I Crociati non conquistarono Gerusalemme per sport.
Gli stadi sono le cattedrali della religione moderna. Non è il calcio ad essere elevato a religione, sebbene le due condividano alcuni aspetti.
Il simbolo, in primis. Il logo di una squadra la contraddistingue dalle altre per aiutare gli appartenenti a riconoscersi parte di un gruppo. Nel medioevo una croce era un simbolo facile da riconoscere, di sicuro molto più della Dharmachakra buddista o del Khanda Sikh.
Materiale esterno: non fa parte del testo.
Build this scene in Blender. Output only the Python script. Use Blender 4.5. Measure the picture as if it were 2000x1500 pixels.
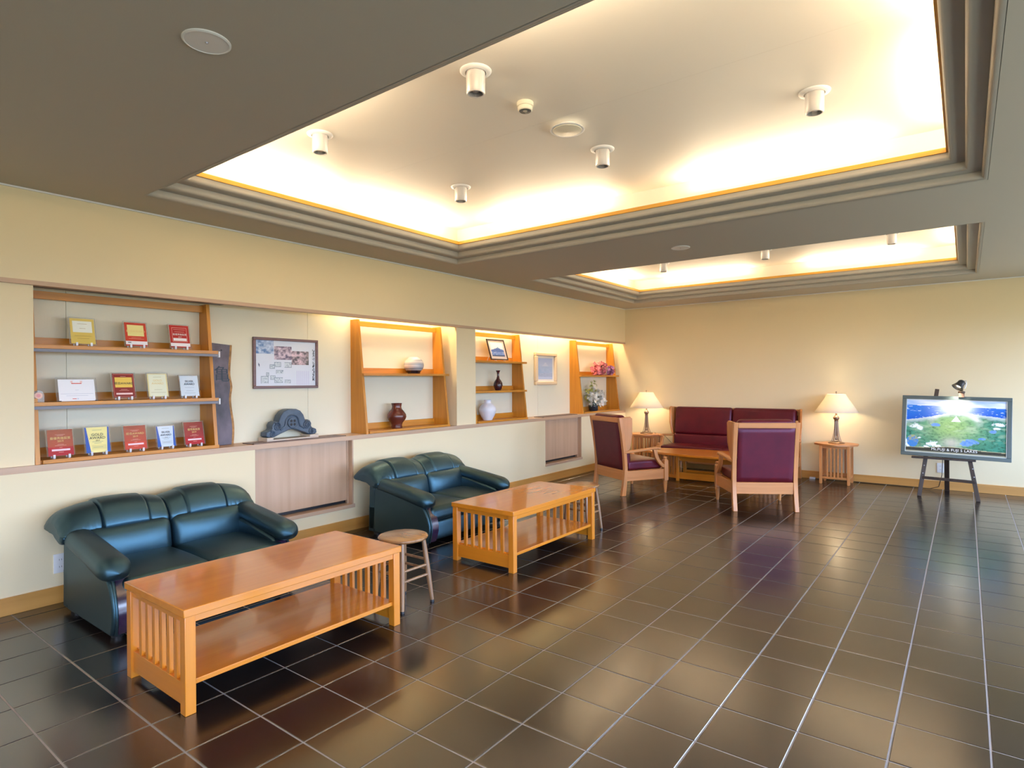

L’inno, che va ad aprire la liturgia di scontro, permette ai gruppi di inneggiare il trionfo del proprio credo ai sacerdoti presenti in campo. Sebbene sarebbe interessante aprire una partita di calcio con un Cantus Firmus, ci accontentiamo di questi inni in 4/4 dalla rima facile.
I colori, volti a definire ulteriormente un altro da sé, pronto alla lotta ed alla sfida. E’ risaputo che in guerra i soldati migliori sono quelli che riescono a deumanizzare il proprio equivalente dello schieramento opposto. Ma il primo passo da effettuare è riconoscere il nemico. Lo stesso capita in uno stadio e, nello specifico, nel campo da gioco.
La liturgia di scontro è sempre scandita da tempi ben precisi, dove il balletto tra i contendenti diventa motivo di discussione tra le due tifoserie divise dalla fede calcistica ma unite per raccontare la sfida ancestrale tra homo sapiens e homo neardenthalensis.
Il Fischio d’inizio, che come una meditazione trascendentale concentra le attenzioni delle tifoserie sull’azione in campo.
Ma concentriamoci sulle cattedrali nel deserto: così come le moderne chiese si modernizzano arrivando ad essere sempre più ad essere luoghi dove la concezione del divino possa essere tangibile, così gli stadi vogliono portare il tifoso dentro al campo, riducendo lo spazio tra calciatore e adepto. Il percorso che ha portato la messa dal latino ai preti al di fuori dalle discoteche fa parte di un discorso più ampio, volto a ridurre la distanza tra il sacro e l’umano.
Certo, a volte ha creato anche obrobri tipo questo:
– Sembra una centrale nucleare –
Ma in generale vuole creare dei luoghi armonici, come armonico vuole essere il divino.
Non è, però, l’armonia il punto in comune nel calcio così come nelle religioni, quanto il potere.
La bandiera americana sulla Luna va a raccontare il seguente messaggio: “Abbiamo speso 25,4 miliardi di dollari per arrivare qui, il minimo e farvi vedere che noi ce l’abbiamo fatta e voi no, m*rde”
Bisogna separare i livelli: da un punto di vista popolare la liberazione del Sacro Sepolcro dai musulmani era necessaria per ridare ai cattolici l’idolo da tempo perduto. Per quello che riguarda le elités al potere i crociati non conquistarono Gerusalemme per Sport, ma per ricordare all’Islam chi comandava e per ristabilire una rotta commerciale da tempo perduta. Così come gli scontri tra le tifoserie raramente si elevano al di sopra di un bullismo ingiustificato, così le grandi corporation titolari di grandi squadre si accaparrano soldi sotto forma di diritti televisivi e di sfruttamento dell’immagine.
Lo stadio della Juventus a Torino è una bandiera sulla capitale sabauda.
Cosa accadrebbe nel piantarne una nella capitale partenopea?
Esistono teorie per le quali il contatto tra un simbolo bianconero e il suolo napoletano creerebbe una reazione di annichilimento, ovvero quello che accade tra una particella e un’antiparticella che collidono.
Più probabilmente un po’ di casino, poi il nulla.
Da qui la vera domanda alla base dell’articolo: perché le tifoserie si detestano? Qualcuno mi sa rispondere?
Perché, lo dico con la massima umiltà, dopo anni continuo a non averne la benché minima idea.